In Mazedonien haben sich am Mittwoch die Ereignisse überstürzt. Wenige Stunden nach einem blutigen Angriff der albanischen Rebellen auf einen Armeekonvoi haben die politischen Vertreter der slawischen und albanischen Mazedonier am Ohridsee ihre Unterschriften unter den Entwurf für ein Friedensabkommen gesetzt.

In Mazedonien haben sich am Mittwoch die Ereignisse überstürzt. Wenige Stunden nach einem blutigen Angriff der albanischen Rebellen auf einen Armeekonvoi haben die politischen Vertreter der slawischen und albanischen Mazedonier am Ohridsee ihre Unterschriften unter den Entwurf für ein Friedensabkommen gesetzt. Eine formelle Unterzeichnungszeremonie ist allerdings erst für Montag in Skopje geplant.

EU-Vermittler Francois Leotard erklärte, bis zur Unterzeichnung werde der "politische Prozess" noch weiter geführt. Die wichtigsten Streitpunkte wie die Aufwertung der albanischen Sprache und eine bessere Vertretung der albanischen Minderheit in den Polizeikräften waren schon zuvor ausgeräumt worden.

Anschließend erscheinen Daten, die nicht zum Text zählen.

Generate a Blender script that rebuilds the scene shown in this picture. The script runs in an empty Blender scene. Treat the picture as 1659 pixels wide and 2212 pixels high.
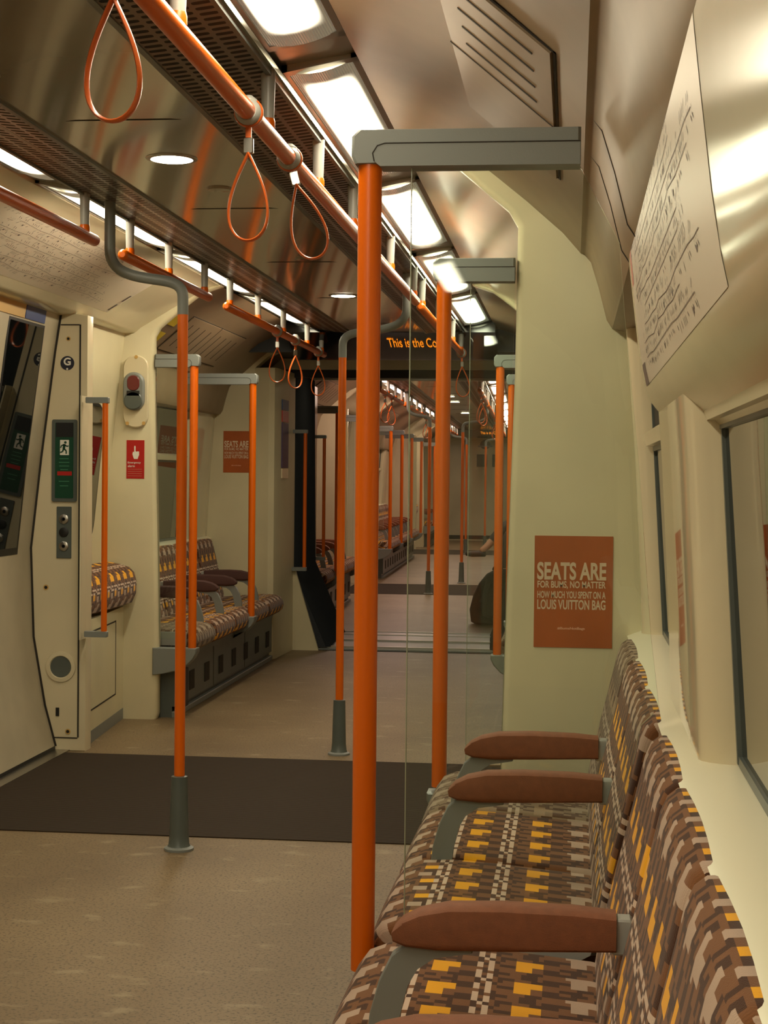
import bpy, math, random
from mathutils import Matrix, Vector
random.seed(7)
SC = bpy.context.scene; COL = SC.collection
PI = math.pi
CX = -1.11
M1 = Matrix.Translation((CX, 0, 0))
M2 = Matrix.Translation((CX - .07, 12.05, 0)) @ Matrix.Rotation(math.radians(1.5), 4, 'Z') @ Matrix.Translation((0, -12.05, 0))

# ------------------------------------------------------------------ materials
def lin(c):
    c = c / 255.
    return c / 12.92 if c <= .04045 else ((c + .055) / 1.055) ** 2.4
def rgb(t): return (lin(t[0]), lin(t[1]), lin(t[2]), 1)
def nt(m):
    m.use_nodes = True
    t = m.node_tree
    return t, t.nodes, t.links, t.nodes['Principled BSDF']
def mat(name, c, rough=.5, metal=0, bump=0, bscale=200, var=0, vscale=8, coat=0, spec=.5):
    m = bpy.data.materials.new(name)
    t, N, L, b = nt(m)
    b.inputs['Base Color'].default_value = rgb(c); b.inputs['Roughness'].default_value = rough
    b.inputs['Metallic'].default_value = metal; b.inputs['Specular IOR Level'].default_value = spec
    b.inputs['Coat Weight'].default_value = coat; b.inputs['Coat Roughness'].default_value = .08
    tc = N.new('ShaderNodeTexCoord')
    if bump:
        n = N.new('ShaderNodeTexNoise'); n.inputs['Scale'].default_value = bscale; n.inputs['Detail'].default_value = 3
        bp = N.new('ShaderNodeBump'); bp.inputs['Strength'].default_value = bump; bp.inputs['Distance'].default_value = .002
        L.new(tc.outputs['Object'], n.inputs['Vector']); L.new(n.outputs['Fac'], bp.inputs['Height']); L.new(bp.outputs['Normal'], b.inputs['Normal'])
    if var:
        n = N.new('ShaderNodeTexNoise'); n.inputs['Scale'].default_value = vscale; n.inputs['Detail'].default_value = 4
        L.new(tc.outputs['Object'], n.inputs['Vector'])
        r = N.new('ShaderNodeValToRGB'); e = r.color_ramp.elements
        e[0].position = .3; e[1].position = .7
        e[0].color = rgb([max(0, x * (1 - var)) for x in c]); e[1].color = rgb([min(255, x * (1 + var)) for x in c])
        L.new(n.outputs['Fac'], r.inputs['Fac']); L.new(r.outputs['Color'], b.inputs['Base Color'])
    return m
def emis(name, c, s):
    m = bpy.data.materials.new(name); t, N, L, b = nt(m)
    b.inputs['Base Color'].default_value = rgb((20, 20, 20))
    b.inputs['Emission Color'].default_value = rgb(c); b.inputs['Emission Strength'].default_value = s
    return m
def math_(N, L, op, a, b=None, c=None):
    n = N.new('ShaderNodeMath'); n.operation = op
    for i, v in enumerate((a, b, c)):
        if v is None: continue
        if isinstance(v, (int, float)): n.inputs[i].default_value = v
        else: L.new(v, n.inputs[i])
    return n.outputs[0]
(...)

Zuerst hatte es im Laufe des Tages so ausgesehen, als würden nach dem blutigen Rebellenangriff auf den Armeekonvoi die Friedensverhandlungen kurz vor dem Ziel zusammenbrechen. Bei dem blutigen Überfall auf die Autobahn zwischen Skopje und Tetovo sind mindestens zehn Soldaten der Regierungstruppen ums Leben gekommen. In der Hauptstadt begann am Abend eine wütende Kundgebung mazedonischer Nationalisten, die vor dem Parlament Barrikaden errichteten und Schmährufe gegen den gemäßigten Präsidenten Boris Trajkowski skandierten. Aus Furcht vor Ausschreitungen haben die Behörden für die zentralmazedonische Stadt Prilep, Herkunftsort der getöteten Soldaten, eine nächtliche Ausgangssperre verhängt.

Der Überfall auf der Autobahn war der bisher schwerste Zwischenfall im sechs Monate alten Konflikt zwischen albanischen Rebellen und mazedonischen Regierungstruppen. Die Rebellen schossen rund 20 Kilometer westlich von Skopje mit Panzergranaten und Maschinengewehren auf den Konvoi mit Autobussen und Armeelastwagen. Die Polizei blockierte den Verkehr bereits an der Ausfahrt der Hauptstadt Richtung Tetovo. Die Armee flog mit Hubschraubern Angriffe gegen die Stellungen der Rebellen südlich der Autobahn. Die Kämpfe erfassten am Nachmittag laut Augenzeugen auch die abgeschnittene Stadt Tetovo. In der albanischen Hochburg soll es zu Straßenkämpfen und Plünderungen von Geschäften gekommen sein.

Der blutige Überfall auf die Regierungstruppen folgte nur einen Tag nach einem Schlag der mazedonischen Polizei gegen angebliche Kämpfer der UCK: Das Innenministerium hatte am Dienstag nach eigenen Angaben albanische Rebellen aufgegriffen und ein Waffenlager entdeckt. Ein Augenschein im Unterschlupf der "Terroristen" ergab jedoch am Dienstag ein anderes Bild. Außer in den von Blut durchtränkten Matratzen waren in den beiden Schlafräumen keine Einschusslöcher zu sehen. Die Männer waren offensichtlich in ihren Betten mit gezielten Schüssen hingerichtet worden. Am Abend des dramatischen Tages hatte Mazedonien zwar trotzdem einen Friedensvertrag, aber noch immer keinen Frieden.